In his History of European Morals from Augustus to Charlemagne (1869), W. E. H. Lecky describes Englands crusade against slavery as among the three or four perfectly virtuous acts recorded in the history of nations. Great powers do not as a rule behave selflessly. Not surprisingly, Leckys comment has generally been regarded with scepticism. Now, knowing vastly more than he did about slavery and its abolition, Davis believes Lecky was basically right. Although the American abolition movement came later and assumed a somewhat different character, the same might equally well be said of it. Slaves had never liked being slaves, but the rise of a climate of opinion that objected to slavery on moral grounds was something new. There had been nothing like it in ancient or medieval times or in any other society of which we have record. The upsurge of popular support for abolition both in Britain and the northern USA was unprecedented.

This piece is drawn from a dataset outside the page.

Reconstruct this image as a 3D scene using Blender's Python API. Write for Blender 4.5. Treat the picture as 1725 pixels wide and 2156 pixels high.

Perhaps, David Brion Davis hypothesizes, moral progress is possible.
Whatever lay behind it, the cost of doing away with what up to then had been a resilient, flexible and expanding institution proved formidable. I thank God, declared Wilberforce on his deathbed, that I should have lived to witness a day in which England is willing to give twenty millions sterling for the Abolition of slavery. In terms of loss of trade, the cost was much greater. The United States, confronted by a far larger problem and lacking a central government capable of solving it peacefully, barely survived the ordeal.